- WHAT YOU NEED TO DO
Without the pictures, set down every line of the data exactly.
═══ SOURCE EXCERPT
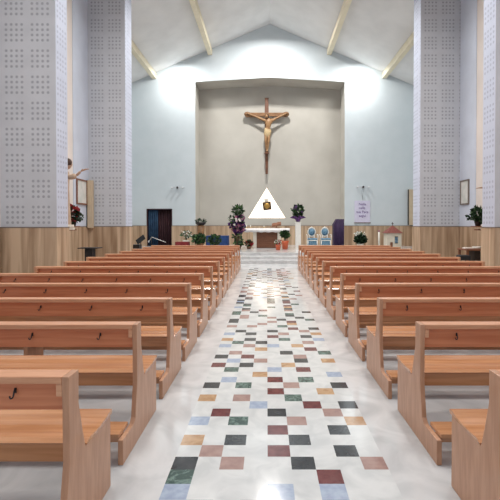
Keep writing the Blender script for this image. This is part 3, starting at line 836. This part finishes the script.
# dark stand left, table and chair right in the recesses
z = 11.3; xs = X(90, z); ht = H(247, z)
t = thing('pedestal_table', 'small table with thin dark top on black block by the left side wall', 'table', (xs, z*K, 0))
b = MB(); b.box(-.29, .29, -.2, .2, ht-.025, ht); b.build('tabletop', M_black, t, bevel=.005)
b = MB(); b.box(-.11, .11, -.12, .12, .05, ht-.0255); b.build('column', M_black, t)
b = MB(); b.box(-.2, .2, -.17, .17, 0, .0495); b.build('base', M_brown, t)
z = 11.6; x0, x1 = X(462, z), X(482, z); ht = H(248, z)
t = thing('side_table', 'brown wooden table with pale top against the right side wall', 'table', ((x0+x1)/2, z*K, 0))
hw = (x1-x0)/2
b = MB(); b.box(-hw, hw, -.3, .3, ht-.05, ht); b.build('tabletop', M_brown, t, bevel=.006)
for xx in (-hw+.05, hw-.05):
    for yy in (-.25, .25):
        b = MB(); b.box(xx-.03, xx+.03, yy-.03, yy+.03, 0, ht-.0505); b.build('leg', M_brown, t)
b = MB(); b.box(-.02, .16, -.2, .2, .0, ht-.06); b.build('column', M_dark, t)
b = MB(); b.lathe([(.0, 0), (.10, 0), (.13, .06), (.125, .06), (.09, .015)], n=20)
tag(b.build('bowl', M_frame, loc=((x0+x1)/2+.1, z*K-.1, ht+.001)), 'shallow white bowl on the brown side table', 'bowl')
b = MB(); b.box(-.13, .13, -.09, .09, 0, .035)
tag(b.build('book', M_cream, loc=((x0+x1)/2-.17, z*K-.1, ht+.001), bevel=.006), 'pale booklet lying on the brown side table', 'book')
z = 10.9; xc = X(463.5, z)
t = thing('stool', 'low black stool in front of the brown side table', 'stool', (xc, z*K, 0))
hs = H(254.5, z)
b = MB(); b.box(-.15, .15, -.15, .15, hs-.14, hs); b.build('seat', M_black, t, bevel=.03)
for xx in (-.12, .12):
    for yy in (-.12, .12):
        b = MB(); b.tube([(xx, yy, 0), (xx, yy, hs-.141)], .015); b.build('leg', M_dark, t)

# music stand, amplifier box, microphone stand left before the steps
z = 14.9
t = thing('music_stand', 'black music stand with tilted desk near the left pier', 'music stand', (X(140.5, z), z*K, 0))
hm = H(240.5, z)
b = MB(); b.tube([(0, 0, .25), (0, 0, hm)], .014)
for a in (0, 2.1, 4.2): b.tube([(0, 0, .3), (.28*math.cos(a), .28*math.sin(a), .012)], .011)
b.build('pole', M_black, t)
b = MB(); b.box(-.19, .19, -.012, .012, -.12, .12, M=Matrix.Translation((0, 0, hm+.06)) @ Matrix.Rotation(math.radians(-38), 4, 'Y') @ Matrix.Rotation(math.radians(-35), 4, 'X'))
b.build('desk', M_black, t)
z2 = 14.5
b = MB(); b.box(-.17, .17, -.15, .15, 0, H(244, z2)); b.box(-.14, .14, -.156, -.1505, .06, H(244, z2)-.06, 1)
tag(b.build('amplifier', [M_black, M_dark], loc=(X(136, z2), z2*K, 0), bevel=.01), 'black upright loudspeaker box beside the music stand at the left pier', 'loudspeaker')
t = thing('microphone_stand', 'silver boom microphone stand in front of the dark doorway', 'microphone stand', (X(151.5, z), z*K, 0))
g = lambda px, py: (X(px, z)-X(151.5, z), 0, H(py, z))
b = MB(); b.tube([(0, 0, .05), g(151.5, 237)], .009)
for a in (.5, 2.6, 4.7): b.tube([(0, 0, .1), (.25*math.cos(a), .25*math.sin(a), .01)], .009)
b.build('pole', M_dark, t)
b = MB(); b.tube([g(149, 240.5), g(151.8, 236.6), g(166, 241.8)], .010); b.build('boom', M_frame, t)
b = MB(); b.ball(g(148.6, 241), .035, .8, .8, 1.2, 10); b.build('microphone', M_lamp, t)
══════
- WORKED ANSWER
Keep writing the Blender script for this image. This is part 3, starting at line 836. This part finishes the script.
# dark stand left, table and chair right in the recesses
z = 11.3; xs = X(90, z); ht = H(247, z)
t = thing('pedestal_table', 'small table with thin dark top on black block by the left side wall', 'table', (xs, z*K, 0))
b = MB(); b.box(-.29, .29, -.2, .2, ht-.025, ht); b.build('tabletop', M_black, t, bevel=.005)
b = MB(); b.box(-.11, .11, -.12, .12, .05, ht-.0255); b.build('column', M_black, t)
b = MB(); b.box(-.2, .2, -.17, .17, 0, .0495); b.build('base', M_brown, t)
z = 11.6; x0, x1 = X(462, z), X(482, z); ht = H(248, z)
t = thing('side_table', 'brown wooden table with pale top against the right side wall', 'table', ((x0+x1)/2, z*K, 0))
hw = (x1-x0)/2
b = MB(); b.box(-hw, hw, -.3, .3, ht-.05, ht); b.build('tabletop', M_brown, t, bevel=.006)
for xx in (-hw+.05, hw-.05):
    for yy in (-.25, .25):
        b = MB(); b.box(xx-.03, xx+.03, yy-.03, yy+.03, 0, ht-.0505); b.build('leg', M_brown, t)
b = MB(); b.box(-.02, .16, -.2, .2, .0, ht-.06); b.build('column', M_dark, t)
b = MB(); b.lathe([(.0, 0), (.10, 0), (.13, .06), (.125, .06), (.09, .015)], n=20)
tag(b.build('bowl', M_frame, loc=((x0+x1)/2+.1, z*K-.1, ht+.001)), 'shallow white bowl on the brown side table', 'bowl')
b = MB(); b.box(-.13, .13, -.09, .09, 0, .035)
tag(b.build('book', M_cream, loc=((x0+x1)/2-.17, z*K-.1, ht+.001), bevel=.006), 'pale booklet lying on the brown side table', 'book')
z = 10.9; xc = X(463.5, z)
t = thing('stool', 'low black stool in front of the brown side table', 'stool', (xc, z*K, 0))
hs = H(254.5, z)
b = MB(); b.box(-.15, .15, -.15, .15, hs-.14, hs); b.build('seat', M_black, t, bevel=.03)
for xx in (-.12, .12):
    for yy in (-.12, .12):
        b = MB(); b.tube([(xx, yy, 0), (xx, yy, hs-.141)], .015); b.build('leg', M_dark, t)

# music stand, amplifier box, microphone stand left before the steps
z = 14.9
t = thing('music_stand', 'black music stand with tilted desk near the left pier', 'music stand', (X(140.5, z), z*K, 0))
hm = H(240.5, z)
b = MB(); b.tube([(0, 0, .25), (0, 0, hm)], .014)
for a in (0, 2.1, 4.2): b.tube([(0, 0, .3), (.28*math.cos(a), .28*math.sin(a), .012)], .011)
b.build('pole', M_black, t)
b = MB(); b.box(-.19, .19, -.012, .012, -.12, .12, M=Matrix.Translation((0, 0, hm+.06)) @ Matrix.Rotation(math.radians(-38), 4, 'Y') @ Matrix.Rotation(math.radians(-35), 4, 'X'))
b.build('desk', M_black, t)
z2 = 14.5
b = MB(); b.box(-.17, .17, -.15, .15, 0, H(244, z2)); b.box(-.14, .14, -.156, -.1505, .06, H(244, z2)-.06, 1)
tag(b.build('amplifier', [M_black, M_dark], loc=(X(136, z2), z2*K, 0), bevel=.01), 'black upright loudspeaker box beside the music stand at the left pier', 'loudspeaker')
t = thing('microphone_stand', 'silver boom microphone stand in front of the dark doorway', 'microphone stand', (X(151.5, z), z*K, 0))
g = lambda px, py: (X(px, z)-X(151.5, z), 0, H(py, z))
b = MB(); b.tube([(0, 0, .05), g(151.5, 237)], .009)
for a in (.5, 2.6, 4.7): b.tube([(0, 0, .1), (.25*math.cos(a), .25*math.sin(a), .01)], .009)
b.build('pole', M_dark, t)
b = MB(); b.tube([g(149, 240.5), g(151.8, 236.6), g(166, 241.8)], .010); b.build('boom', M_frame, t)
b = MB(); b.ball(g(148.6, 241), .035, .8, .8, 1.2, 10); b.build('microphone', M_lamp, t)